> **Information supplied**
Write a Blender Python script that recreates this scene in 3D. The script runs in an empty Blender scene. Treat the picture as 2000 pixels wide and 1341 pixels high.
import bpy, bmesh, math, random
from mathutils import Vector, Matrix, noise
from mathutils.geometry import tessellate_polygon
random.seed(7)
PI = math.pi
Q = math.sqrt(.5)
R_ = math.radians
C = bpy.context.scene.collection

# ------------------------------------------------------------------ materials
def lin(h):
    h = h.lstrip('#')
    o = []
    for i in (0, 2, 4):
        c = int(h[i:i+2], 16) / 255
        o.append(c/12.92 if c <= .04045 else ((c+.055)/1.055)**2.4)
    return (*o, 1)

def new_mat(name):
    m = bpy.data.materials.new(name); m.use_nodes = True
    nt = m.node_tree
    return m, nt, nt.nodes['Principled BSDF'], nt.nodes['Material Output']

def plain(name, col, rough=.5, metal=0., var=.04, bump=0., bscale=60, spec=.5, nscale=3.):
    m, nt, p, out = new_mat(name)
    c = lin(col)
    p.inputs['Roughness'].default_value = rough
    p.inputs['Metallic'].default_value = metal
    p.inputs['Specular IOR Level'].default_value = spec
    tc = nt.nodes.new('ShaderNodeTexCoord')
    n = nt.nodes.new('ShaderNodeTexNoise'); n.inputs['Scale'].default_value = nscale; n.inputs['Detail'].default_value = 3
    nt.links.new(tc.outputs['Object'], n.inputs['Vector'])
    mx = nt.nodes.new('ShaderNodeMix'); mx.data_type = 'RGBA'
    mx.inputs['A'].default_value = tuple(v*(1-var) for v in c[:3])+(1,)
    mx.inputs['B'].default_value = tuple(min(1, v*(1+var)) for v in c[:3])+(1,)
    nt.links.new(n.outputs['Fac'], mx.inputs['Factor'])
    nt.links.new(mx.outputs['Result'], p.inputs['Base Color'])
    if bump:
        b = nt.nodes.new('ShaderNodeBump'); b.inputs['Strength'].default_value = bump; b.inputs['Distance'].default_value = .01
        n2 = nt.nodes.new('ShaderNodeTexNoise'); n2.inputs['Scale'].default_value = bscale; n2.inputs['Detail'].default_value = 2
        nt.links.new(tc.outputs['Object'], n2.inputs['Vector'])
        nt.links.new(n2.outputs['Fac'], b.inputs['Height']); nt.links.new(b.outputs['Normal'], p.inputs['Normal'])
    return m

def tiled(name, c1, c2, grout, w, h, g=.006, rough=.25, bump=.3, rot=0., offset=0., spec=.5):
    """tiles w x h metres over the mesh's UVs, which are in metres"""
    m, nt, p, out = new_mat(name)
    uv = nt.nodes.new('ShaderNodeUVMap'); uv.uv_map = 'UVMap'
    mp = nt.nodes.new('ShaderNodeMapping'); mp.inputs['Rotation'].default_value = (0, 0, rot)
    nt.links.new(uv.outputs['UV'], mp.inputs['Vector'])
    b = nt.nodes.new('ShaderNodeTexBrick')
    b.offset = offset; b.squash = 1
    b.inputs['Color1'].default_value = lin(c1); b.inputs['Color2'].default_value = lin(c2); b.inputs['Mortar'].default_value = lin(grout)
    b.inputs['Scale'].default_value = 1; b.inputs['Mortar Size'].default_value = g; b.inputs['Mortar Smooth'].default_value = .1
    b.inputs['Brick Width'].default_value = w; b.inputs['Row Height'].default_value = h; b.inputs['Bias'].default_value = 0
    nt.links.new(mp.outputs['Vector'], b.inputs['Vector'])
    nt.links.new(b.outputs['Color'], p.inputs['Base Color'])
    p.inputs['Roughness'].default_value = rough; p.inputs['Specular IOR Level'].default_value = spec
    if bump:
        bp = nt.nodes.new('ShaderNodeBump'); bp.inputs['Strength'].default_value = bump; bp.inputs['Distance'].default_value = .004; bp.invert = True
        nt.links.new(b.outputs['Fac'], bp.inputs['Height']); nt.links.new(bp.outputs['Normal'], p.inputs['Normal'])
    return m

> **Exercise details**
Would you give the material above again, complete and exact?

> **Exercise output**
Write a Blender Python script that recreates this scene in 3D. The script runs in an empty Blender scene. Treat the picture as 2000 pixels wide and 1341 pixels high.
import bpy, bmesh, math, random
from mathutils import Vector, Matrix, noise
from mathutils.geometry import tessellate_polygon
random.seed(7)
PI = math.pi
Q = math.sqrt(.5)
R_ = math.radians
C = bpy.context.scene.collection

# ------------------------------------------------------------------ materials
def lin(h):
    h = h.lstrip('#')
    o = []
    for i in (0, 2, 4):
        c = int(h[i:i+2], 16) / 255
        o.append(c/12.92 if c <= .04045 else ((c+.055)/1.055)**2.4)
    return (*o, 1)

def new_mat(name):
    m = bpy.data.materials.new(name); m.use_nodes = True
    nt = m.node_tree
    return m, nt, nt.nodes['Principled BSDF'], nt.nodes['Material Output']

def plain(name, col, rough=.5, metal=0., var=.04, bump=0., bscale=60, spec=.5, nscale=3.):
    m, nt, p, out = new_mat(name)
    c = lin(col)
    p.inputs['Roughness'].default_value = rough
    p.inputs['Metallic'].default_value = metal
    p.inputs['Specular IOR Level'].default_value = spec
    tc = nt.nodes.new('ShaderNodeTexCoord')
    n = nt.nodes.new('ShaderNodeTexNoise'); n.inputs['Scale'].default_value = nscale; n.inputs['Detail'].default_value = 3
    nt.links.new(tc.outputs['Object'], n.inputs['Vector'])
    mx = nt.nodes.new('ShaderNodeMix'); mx.data_type = 'RGBA'
    mx.inputs['A'].default_value = tuple(v*(1-var) for v in c[:3])+(1,)
    mx.inputs['B'].default_value = tuple(min(1, v*(1+var)) for v in c[:3])+(1,)
    nt.links.new(n.outputs['Fac'], mx.inputs['Factor'])
    nt.links.new(mx.outputs['Result'], p.inputs['Base Color'])
    if bump:
        b = nt.nodes.new('ShaderNodeBump'); b.inputs['Strength'].default_value = bump; b.inputs['Distance'].default_value = .01
        n2 = nt.nodes.new('ShaderNodeTexNoise'); n2.inputs['Scale'].default_value = bscale; n2.inputs['Detail'].default_value = 2
        nt.links.new(tc.outputs['Object'], n2.inputs['Vector'])
        nt.links.new(n2.outputs['Fac'], b.inputs['Height']); nt.links.new(b.outputs['Normal'], p.inputs['Normal'])
    return m

def tiled(name, c1, c2, grout, w, h, g=.006, rough=.25, bump=.3, rot=0., offset=0., spec=.5):
    """tiles w x h metres over the mesh's UVs, which are in metres"""
    m, nt, p, out = new_mat(name)
    uv = nt.nodes.new('ShaderNodeUVMap'); uv.uv_map = 'UVMap'
    mp = nt.nodes.new('ShaderNodeMapping'); mp.inputs['Rotation'].default_value = (0, 0, rot)
    nt.links.new(uv.outputs['UV'], mp.inputs['Vector'])
    b = nt.nodes.new('ShaderNodeTexBrick')
    b.offset = offset; b.squash = 1
    b.inputs['Color1'].default_value = lin(c1); b.inputs['Color2'].default_value = lin(c2); b.inputs['Mortar'].default_value = lin(grout)
    b.inputs['Scale'].default_value = 1; b.inputs['Mortar Size'].default_value = g; b.inputs['Mortar Smooth'].default_value = .1
    b.inputs['Brick Width'].default_value = w; b.inputs['Row Height'].default_value = h; b.inputs['Bias'].default_value = 0
    nt.links.new(mp.outputs['Vector'], b.inputs['Vector'])
    nt.links.new(b.outputs['Color'], p.inputs['Base Color'])
    p.inputs['Roughness'].default_value = rough; p.inputs['Specular IOR Level'].default_value = spec
    if bump:
        bp = nt.nodes.new('ShaderNodeBump'); bp.inputs['Strength'].default_value = bump; bp.inputs['Distance'].default_value = .004; bp.invert = True
        nt.links.new(b.outputs['Fac'], bp.inputs['Height']); nt.links.new(bp.outputs['Normal'], p.inputs['Normal'])
    return m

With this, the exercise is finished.